Gonzaga got to tonight by surviving its closest contest of the year via that Suggs walk-off 3-point bank shot to beat UCLA, a shot that will certainly go down as one of the greatest shots in college hoops history, even if the Zags aren't remembered as a great team in the eyes of some. 

After the win over UCLA, Few said that he sees Suggs make that shot all the time at practice, so he wasn't shocked that the freshman pulled it off in a game, and neither was Shannon Sharpe. 

"People used to think these shots were luck. ... They practice these shots now. I'm not saying he tried to bank it in, but he shot a normal shot. We used to think the shots that Steph Curry and Damian Lillard were shooting were luck, and then we see them do it over and over and over again. ... He shot it like he would shoot a normal shot."

Skip Bayless didn't see it that way, calling Suggs' game-winner "five percent skill."

"I'll give you the five percent for being able to shoot the ball on the dead run and at least hit the backboard. It's 95 percent luck because he missed it a foot to the right and he missed it about a foot long. And you can't tell me he was aiming at the backboard from that angle."

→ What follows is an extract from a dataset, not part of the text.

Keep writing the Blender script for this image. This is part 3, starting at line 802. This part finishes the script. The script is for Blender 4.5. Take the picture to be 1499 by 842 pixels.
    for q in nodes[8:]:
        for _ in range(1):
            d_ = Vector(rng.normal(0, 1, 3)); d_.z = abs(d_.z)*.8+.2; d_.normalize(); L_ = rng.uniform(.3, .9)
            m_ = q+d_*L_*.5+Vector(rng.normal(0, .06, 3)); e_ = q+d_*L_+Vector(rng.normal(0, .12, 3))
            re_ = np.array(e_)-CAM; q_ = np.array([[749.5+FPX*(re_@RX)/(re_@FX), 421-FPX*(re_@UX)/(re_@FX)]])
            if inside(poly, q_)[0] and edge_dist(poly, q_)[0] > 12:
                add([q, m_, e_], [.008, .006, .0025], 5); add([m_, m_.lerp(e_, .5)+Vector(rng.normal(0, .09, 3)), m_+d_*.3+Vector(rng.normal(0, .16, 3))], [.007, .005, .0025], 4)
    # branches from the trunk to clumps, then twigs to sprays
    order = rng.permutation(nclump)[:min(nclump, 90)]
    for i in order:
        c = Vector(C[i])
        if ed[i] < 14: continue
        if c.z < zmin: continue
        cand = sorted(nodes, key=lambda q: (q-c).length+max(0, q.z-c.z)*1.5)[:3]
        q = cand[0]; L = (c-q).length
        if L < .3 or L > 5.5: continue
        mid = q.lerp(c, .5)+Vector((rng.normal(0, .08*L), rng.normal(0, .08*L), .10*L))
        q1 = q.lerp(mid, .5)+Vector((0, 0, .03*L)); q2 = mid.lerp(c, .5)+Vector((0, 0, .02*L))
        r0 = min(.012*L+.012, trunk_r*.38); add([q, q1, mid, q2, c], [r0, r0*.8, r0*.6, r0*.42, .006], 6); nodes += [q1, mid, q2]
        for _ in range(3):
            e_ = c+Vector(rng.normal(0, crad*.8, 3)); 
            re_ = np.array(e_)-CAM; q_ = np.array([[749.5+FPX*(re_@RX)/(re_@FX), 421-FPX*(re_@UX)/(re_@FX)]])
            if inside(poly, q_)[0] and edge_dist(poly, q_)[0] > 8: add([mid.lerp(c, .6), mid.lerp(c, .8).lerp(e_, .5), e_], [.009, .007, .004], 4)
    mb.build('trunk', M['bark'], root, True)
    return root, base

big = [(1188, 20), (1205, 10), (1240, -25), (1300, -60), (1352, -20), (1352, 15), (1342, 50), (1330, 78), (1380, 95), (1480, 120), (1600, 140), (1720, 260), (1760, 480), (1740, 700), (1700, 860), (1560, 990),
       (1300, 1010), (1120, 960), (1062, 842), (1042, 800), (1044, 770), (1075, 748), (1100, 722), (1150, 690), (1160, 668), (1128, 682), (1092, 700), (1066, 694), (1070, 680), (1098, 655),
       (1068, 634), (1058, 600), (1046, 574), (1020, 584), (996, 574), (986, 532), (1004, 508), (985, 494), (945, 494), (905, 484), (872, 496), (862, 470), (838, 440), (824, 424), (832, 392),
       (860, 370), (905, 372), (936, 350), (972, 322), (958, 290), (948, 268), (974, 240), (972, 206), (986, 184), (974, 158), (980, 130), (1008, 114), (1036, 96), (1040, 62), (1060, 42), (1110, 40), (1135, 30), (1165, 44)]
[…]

Luck or skill aside, Gonzaga is in the title game, and Colin Cowherd discussed their miraculous ascension to the top of the college basketball pecking order on Monday. 

"Gonzaga has become a Goliath, and they used to be a David. And I can't think of another sports team – pro or college, men or women – that's ever happened. ... In the last six years, they have more wins in the tournament than anybody. ... This is not a mirage. This is the rare story where the Rays become the Yankees. They're not slowing down."

So, who did the rest of the FS1 morning crew pick to win tonight's national championship?

Check out their predictions below.

Shannon Sharpe: "You're a little small when you play three guards, unless you got three Magic Johnsons. The question is, what do they do with Timme. Thus far in the tournament, nobody's had an answer for him."

Skip Bayless: "If this were just one game that I had to bet on in a vacuum, I would not take Baylor in this game. Gonzaga is a little better than Baylor because they're better offensively. The way [the Zags] push the ball, the way they share the ball, the way they get up and down – it's electrifying to me. ... You can also argue these are the two best defensive teams in [college] basketball, but they can score like crazy. ... If my team [Baylor] is going to pull off the upset, I believe that Matthew Mayer will have to come in and make big shots. ... I'm gonna hang in with the Baylor Bears, and I will go 100-98."

Brandon Marshall: "My head says Baylor because that defense is sensational and those guards are so fast, but my heart says go with the Zags. I gotta go with those boys right now."

Nick Wright: "I like Baylor. Baylor's had the far more difficult road here, throughout the regular season and the tournament. During the tournament, they are yet to play a close game. They've beaten everyone by at least nine. They won their Final Four game by almost 20. You've got four pros on Gonzaga, you've got three pros on Baylor. I think Baylor wins."

Kevin Wildes: "I think the emotional letdown of that big shot comes back and haunts [Gonzaga]. I have Baylor winning by 10."